The Senior Capstone in Spanish in an independent study project chosen in consultation with a capstone advisor. The capstone project should reflect both the student's interest within Spanish and the courses he or she has taken to fulfill the major. The project requires independent research using an approved bibliography and plan of action. In addition to written research, the student will also present the capstone project in a public forum that is agreed upon by the project advisor and the student. Senior status required. Major in Spanish required.

SPAN 397. Honors Thesis I. 3 Units.

Intensive study of a literary, linguistic, or cultural topic with a faculty member, leading to the writing of a research paper in Spanish.

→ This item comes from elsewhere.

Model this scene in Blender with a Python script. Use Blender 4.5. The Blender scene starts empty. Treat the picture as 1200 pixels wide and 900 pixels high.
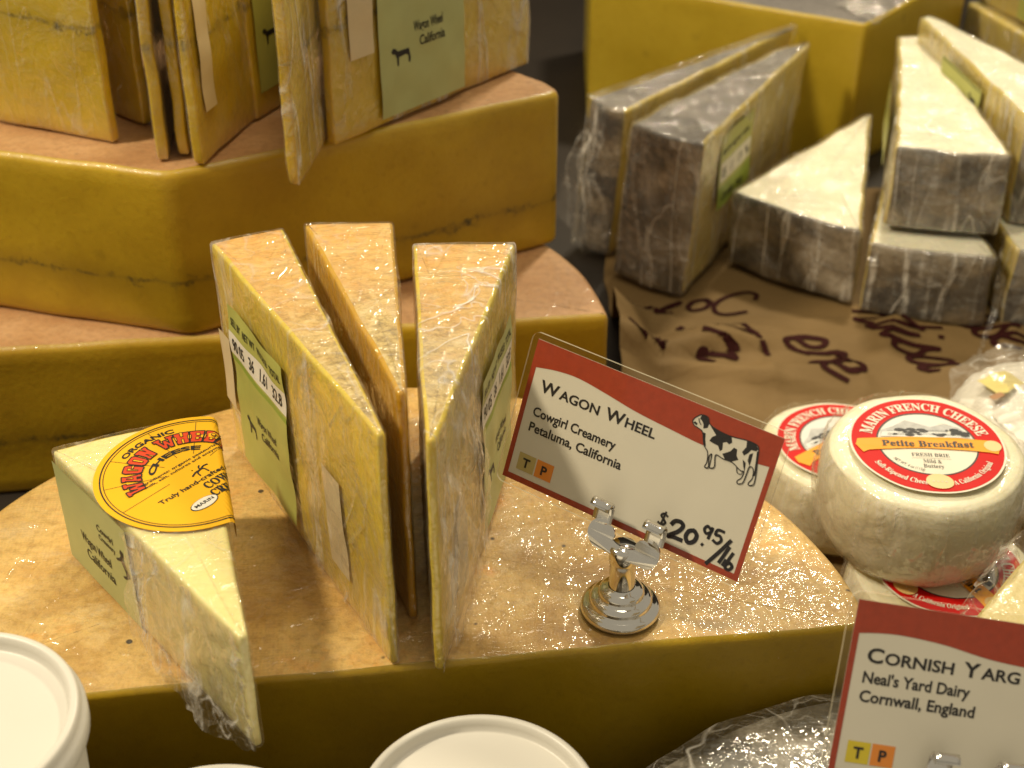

Limited to senior majors.

SPAN 398. Honors Thesis II. 3 Units.

Continuation of SPAN 397. Limited to senior majors. Permit required. Prereq: SPAN 397.

SPAN 399. Independent Study. 1 - 3 Unit.

The course is for students with special interests and commitments that are not fully addressed in regular courses, and who wish to work independently.

SPAN 426. The Fantastic in Latin American Prose. 3 Units.

Introduction to a distinctive trend in contemporary Latin American literature, the prose portrayal of the "fantastic," a new narrative mode in Latin America. Critical examination of selected texts reveals new concepts of space and time and an increasing complexity of structure and style, one which juxtaposes and analyzes fantasy and reality. Offered as SPAN 326 and SPAN 426.

SPAN 445. Hispanic Autobiographical Writing. 3 Units.

The course studies issues of self-representation through the reading of autobiographical works from different periods from Latin America, Spain, and the U.S., and of theoretical works that address topics of first-person narratives, autobiography, and sub-alternity. IT SATISFIES GLOBAL AND CULTURAL DIVERSITY REQUIREMENT. Offered as SPAN 345 and SPAN 445. Prereq: SPAN 320.

SPAN 451. Hispanic Turn of the Century Literature. 3 Units.

Cultural and political transitions between 19th and 20th Century, between Spain and Latin America, and between literary models. Study of Spanish and Latin American writers and their literary connections (Generation of 1898, modernistas) in the context of colonial conflicts and economic changes. Offered as SPAN 351 and SPAN 451.

SPAN 453. Transatlantic Vanguard. 3 Units.

Presentation of transatlantic tendencies of the early vanguard movements represented by poets from Spain, Central and South America. Beginning with the advent of Modernism in Latin America and Symbolism in Spain, this course will trace the development of resulting movements in the early twentieth century. Surrealism, Creationism, Futurism, Ultraism and Dadaism forged a vital link between poets and artists from the Americas and their European counterparts. We will focus on the similarities and differences between these "isms" while drawing conclusions about the uniqueness of vanguard movements on both sides of the Atlantic. Offered as SPAN 353 and SPAN 453.

SPAN 485. Hispanic Literature in Translation. 3 Units.

Critical analysis and appreciation of representative literary masterpieces from Spain and Latin America, and by Hispanics living in the U.S. Texts cover a variety of genres and a range of literary periods, from works by Cervantes to those of Gabriel Garcia Marquez. The course will examine the relationship between literature and other forms of artistic production, as well as the development of the Hispanic literary text within the context of historical events and cultural production of the period. Counts toward Spanish major only as related course. No knowledge of Spanish required. Offered as ETHS 385, ETHS 485, SPAN 385, SPAN 485, WLIT 385, and WLIT 485. Prereq: Graduate standing.